Doch dann könnte das westliche Bündnis ein Problem bekommen: „Die Nähe Griechenlands zu Russland ist ja nicht nur eine geografische, sondern auch eine politisch-kulturelle“, sagt Wolfgang Ischinger, der Vorsitzende der Münchner Sicherheitskonferenz. „Die Versuchung wäre groß, die griechischen Beziehungen zu nutzen, um die Stabilität Europas zu schwächen.“
Genau das sei das Ziel der Syriza, vermutet der Europa-Parlamentarier Elmar Brok. Als Vorsitzender des Auswärtigen Ausschusses kenne er etliche dieser griechischen Links-Politiker aus der täglichen Zusammenarbeit. Sie tickten ideologisch anti-westlich und suchten das Ende der Westbindung.

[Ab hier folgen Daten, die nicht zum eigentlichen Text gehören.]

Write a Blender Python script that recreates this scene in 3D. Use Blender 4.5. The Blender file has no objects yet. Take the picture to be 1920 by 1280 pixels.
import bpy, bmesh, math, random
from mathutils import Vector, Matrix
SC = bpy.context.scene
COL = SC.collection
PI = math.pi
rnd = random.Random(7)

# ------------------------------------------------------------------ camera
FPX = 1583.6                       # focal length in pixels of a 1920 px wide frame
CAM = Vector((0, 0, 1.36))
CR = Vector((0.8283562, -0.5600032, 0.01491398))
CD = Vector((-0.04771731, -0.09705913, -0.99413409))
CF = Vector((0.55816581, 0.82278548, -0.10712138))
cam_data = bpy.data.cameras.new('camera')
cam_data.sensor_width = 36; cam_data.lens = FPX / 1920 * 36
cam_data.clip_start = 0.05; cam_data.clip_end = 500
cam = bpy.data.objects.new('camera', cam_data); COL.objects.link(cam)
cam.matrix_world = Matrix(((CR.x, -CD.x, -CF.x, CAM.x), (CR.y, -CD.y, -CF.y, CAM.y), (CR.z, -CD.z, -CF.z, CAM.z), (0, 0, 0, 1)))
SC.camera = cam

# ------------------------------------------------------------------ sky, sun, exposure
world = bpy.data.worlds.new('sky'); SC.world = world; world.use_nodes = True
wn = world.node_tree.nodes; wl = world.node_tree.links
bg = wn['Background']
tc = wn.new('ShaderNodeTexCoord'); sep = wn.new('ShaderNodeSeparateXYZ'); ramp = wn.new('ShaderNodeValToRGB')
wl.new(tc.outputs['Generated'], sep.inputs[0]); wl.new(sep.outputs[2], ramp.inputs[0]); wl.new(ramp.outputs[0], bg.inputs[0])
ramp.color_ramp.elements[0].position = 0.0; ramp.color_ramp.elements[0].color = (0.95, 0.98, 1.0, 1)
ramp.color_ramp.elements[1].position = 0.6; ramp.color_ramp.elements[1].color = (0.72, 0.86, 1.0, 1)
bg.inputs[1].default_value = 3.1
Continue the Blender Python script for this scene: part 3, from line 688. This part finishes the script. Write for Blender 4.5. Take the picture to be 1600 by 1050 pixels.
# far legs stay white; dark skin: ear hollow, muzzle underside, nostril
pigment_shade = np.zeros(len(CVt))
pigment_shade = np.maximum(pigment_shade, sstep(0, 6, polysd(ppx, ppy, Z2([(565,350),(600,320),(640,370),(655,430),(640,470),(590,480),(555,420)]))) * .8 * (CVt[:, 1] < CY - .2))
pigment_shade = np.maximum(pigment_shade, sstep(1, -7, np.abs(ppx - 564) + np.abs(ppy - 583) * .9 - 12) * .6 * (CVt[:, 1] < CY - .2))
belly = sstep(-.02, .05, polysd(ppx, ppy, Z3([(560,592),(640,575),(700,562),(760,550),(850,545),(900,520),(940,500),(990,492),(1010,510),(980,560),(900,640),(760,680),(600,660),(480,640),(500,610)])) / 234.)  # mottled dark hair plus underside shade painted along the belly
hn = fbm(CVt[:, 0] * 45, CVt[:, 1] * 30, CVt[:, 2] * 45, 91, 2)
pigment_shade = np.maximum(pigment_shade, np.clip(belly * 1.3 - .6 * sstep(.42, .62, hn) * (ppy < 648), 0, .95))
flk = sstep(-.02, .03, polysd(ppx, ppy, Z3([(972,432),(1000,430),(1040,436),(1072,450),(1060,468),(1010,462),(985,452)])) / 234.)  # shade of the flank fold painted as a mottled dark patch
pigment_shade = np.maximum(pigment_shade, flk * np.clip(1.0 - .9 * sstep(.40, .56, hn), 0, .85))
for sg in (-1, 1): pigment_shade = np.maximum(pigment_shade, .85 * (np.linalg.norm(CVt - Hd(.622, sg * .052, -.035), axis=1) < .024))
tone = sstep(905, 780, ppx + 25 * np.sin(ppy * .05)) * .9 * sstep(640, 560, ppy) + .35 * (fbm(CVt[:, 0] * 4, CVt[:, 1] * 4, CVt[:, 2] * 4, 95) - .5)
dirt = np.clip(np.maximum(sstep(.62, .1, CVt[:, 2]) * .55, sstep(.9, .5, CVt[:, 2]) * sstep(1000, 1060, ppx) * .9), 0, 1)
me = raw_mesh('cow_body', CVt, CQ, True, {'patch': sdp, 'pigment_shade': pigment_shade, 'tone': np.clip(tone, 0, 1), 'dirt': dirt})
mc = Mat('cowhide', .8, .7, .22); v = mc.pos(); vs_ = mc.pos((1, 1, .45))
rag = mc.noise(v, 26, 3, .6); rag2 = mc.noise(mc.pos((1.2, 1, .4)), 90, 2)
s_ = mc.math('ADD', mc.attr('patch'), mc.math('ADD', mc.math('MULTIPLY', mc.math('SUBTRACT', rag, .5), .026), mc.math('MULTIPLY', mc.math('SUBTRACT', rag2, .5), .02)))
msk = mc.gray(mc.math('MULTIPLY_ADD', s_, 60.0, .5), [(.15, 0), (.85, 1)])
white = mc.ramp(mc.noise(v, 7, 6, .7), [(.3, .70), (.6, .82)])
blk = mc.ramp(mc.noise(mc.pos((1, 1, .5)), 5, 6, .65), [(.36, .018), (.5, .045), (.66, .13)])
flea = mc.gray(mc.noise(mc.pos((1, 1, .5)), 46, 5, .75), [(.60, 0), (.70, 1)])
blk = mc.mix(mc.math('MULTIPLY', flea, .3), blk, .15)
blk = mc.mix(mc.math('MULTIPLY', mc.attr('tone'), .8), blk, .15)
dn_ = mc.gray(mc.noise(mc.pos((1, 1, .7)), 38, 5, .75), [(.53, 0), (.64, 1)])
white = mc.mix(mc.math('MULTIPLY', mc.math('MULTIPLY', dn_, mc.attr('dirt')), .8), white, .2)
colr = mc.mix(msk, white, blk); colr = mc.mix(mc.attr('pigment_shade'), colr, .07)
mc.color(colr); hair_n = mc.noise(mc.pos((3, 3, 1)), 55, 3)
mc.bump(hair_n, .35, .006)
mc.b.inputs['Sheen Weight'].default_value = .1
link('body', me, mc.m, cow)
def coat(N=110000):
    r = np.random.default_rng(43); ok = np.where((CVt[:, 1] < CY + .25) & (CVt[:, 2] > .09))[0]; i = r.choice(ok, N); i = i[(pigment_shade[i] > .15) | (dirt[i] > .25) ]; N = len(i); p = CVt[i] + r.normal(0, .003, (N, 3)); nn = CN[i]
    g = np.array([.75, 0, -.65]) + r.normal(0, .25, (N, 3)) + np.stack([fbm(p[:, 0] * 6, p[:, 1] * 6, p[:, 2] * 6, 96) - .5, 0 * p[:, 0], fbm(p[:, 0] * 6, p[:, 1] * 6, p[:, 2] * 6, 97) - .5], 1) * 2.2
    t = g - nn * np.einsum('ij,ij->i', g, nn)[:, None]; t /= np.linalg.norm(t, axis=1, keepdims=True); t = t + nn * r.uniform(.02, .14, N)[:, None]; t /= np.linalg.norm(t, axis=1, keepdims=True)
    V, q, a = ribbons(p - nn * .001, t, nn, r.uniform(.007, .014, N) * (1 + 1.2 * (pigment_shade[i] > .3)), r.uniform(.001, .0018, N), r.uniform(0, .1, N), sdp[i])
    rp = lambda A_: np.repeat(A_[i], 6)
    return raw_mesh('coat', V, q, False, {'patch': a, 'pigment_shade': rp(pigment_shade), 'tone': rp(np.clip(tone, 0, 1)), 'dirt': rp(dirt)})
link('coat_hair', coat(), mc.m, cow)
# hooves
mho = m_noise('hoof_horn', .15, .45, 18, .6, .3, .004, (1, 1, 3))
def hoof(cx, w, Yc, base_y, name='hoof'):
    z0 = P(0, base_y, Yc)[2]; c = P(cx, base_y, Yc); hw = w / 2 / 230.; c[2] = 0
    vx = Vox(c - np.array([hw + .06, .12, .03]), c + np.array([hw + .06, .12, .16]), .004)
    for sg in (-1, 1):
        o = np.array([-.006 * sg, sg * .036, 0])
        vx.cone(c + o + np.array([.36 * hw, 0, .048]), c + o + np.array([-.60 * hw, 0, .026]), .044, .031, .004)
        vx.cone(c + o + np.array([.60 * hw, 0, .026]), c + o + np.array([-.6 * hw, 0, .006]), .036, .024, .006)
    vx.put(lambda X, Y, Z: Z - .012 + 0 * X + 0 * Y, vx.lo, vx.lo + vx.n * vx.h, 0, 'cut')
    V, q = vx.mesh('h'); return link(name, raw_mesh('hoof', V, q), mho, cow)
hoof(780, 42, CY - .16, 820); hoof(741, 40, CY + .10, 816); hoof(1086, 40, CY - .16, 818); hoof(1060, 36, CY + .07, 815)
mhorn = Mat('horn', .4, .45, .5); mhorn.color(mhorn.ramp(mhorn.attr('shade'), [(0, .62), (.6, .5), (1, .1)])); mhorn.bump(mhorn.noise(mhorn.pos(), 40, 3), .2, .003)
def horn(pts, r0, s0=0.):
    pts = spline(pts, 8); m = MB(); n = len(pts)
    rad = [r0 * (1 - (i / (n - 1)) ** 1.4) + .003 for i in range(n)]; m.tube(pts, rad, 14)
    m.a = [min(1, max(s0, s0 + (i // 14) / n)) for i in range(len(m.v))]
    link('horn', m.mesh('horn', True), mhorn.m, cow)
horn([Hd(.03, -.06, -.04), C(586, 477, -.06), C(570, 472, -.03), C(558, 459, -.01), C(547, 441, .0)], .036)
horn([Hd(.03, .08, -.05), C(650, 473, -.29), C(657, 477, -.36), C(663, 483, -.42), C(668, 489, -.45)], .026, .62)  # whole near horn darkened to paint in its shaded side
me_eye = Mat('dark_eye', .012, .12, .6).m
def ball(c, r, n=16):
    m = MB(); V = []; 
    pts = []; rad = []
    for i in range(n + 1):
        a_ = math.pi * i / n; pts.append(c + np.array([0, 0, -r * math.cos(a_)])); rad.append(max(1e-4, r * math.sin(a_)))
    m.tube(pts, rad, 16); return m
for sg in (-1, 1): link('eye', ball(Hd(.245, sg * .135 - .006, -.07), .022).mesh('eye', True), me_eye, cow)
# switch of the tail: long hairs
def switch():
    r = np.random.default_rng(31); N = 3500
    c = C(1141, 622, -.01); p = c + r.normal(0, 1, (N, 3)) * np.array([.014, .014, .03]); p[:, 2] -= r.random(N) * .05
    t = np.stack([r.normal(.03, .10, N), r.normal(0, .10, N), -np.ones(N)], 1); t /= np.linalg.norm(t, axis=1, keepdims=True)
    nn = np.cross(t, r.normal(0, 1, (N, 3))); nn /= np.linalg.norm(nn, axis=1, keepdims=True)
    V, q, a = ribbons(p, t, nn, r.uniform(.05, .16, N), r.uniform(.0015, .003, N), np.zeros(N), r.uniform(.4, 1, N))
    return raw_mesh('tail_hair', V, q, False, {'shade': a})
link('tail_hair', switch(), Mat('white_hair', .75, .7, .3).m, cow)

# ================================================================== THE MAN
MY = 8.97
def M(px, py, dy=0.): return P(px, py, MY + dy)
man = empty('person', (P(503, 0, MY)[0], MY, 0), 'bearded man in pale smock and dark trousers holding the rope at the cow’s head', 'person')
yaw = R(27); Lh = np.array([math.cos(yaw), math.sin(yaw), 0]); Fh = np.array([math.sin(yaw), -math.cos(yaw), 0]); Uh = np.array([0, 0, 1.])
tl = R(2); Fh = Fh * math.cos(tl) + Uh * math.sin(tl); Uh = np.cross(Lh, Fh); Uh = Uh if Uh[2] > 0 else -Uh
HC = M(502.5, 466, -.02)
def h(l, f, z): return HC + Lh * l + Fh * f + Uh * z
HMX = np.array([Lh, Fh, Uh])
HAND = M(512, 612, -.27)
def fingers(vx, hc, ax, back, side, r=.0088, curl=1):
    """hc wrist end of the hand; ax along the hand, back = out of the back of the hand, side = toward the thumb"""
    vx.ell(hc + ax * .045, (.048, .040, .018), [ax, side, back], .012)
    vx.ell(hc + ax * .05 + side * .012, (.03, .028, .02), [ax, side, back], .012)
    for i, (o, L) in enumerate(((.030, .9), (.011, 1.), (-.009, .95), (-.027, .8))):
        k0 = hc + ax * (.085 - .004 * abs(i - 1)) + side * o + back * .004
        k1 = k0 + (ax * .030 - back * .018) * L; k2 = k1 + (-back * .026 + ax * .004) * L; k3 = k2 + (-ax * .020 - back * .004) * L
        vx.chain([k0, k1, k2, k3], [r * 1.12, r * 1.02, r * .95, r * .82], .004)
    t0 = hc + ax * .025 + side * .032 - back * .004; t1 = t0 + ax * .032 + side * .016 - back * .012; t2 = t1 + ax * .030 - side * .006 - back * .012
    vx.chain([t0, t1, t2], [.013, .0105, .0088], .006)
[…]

Der Grexit könnte demnach nicht nur zum Ausscheiden Griechenlands aus der EU, sondern auch aus der Nato führen – nach 41 Jahren Mitgliedschaft. Die beiden großen Bündnisse Europas sind bislang immer nur gewachsen. Nach dem steten Aufstieg wäre das eine neue, ernste Erfahrung: erstmals Niedergang. Mit anderen Worten: Over the peak!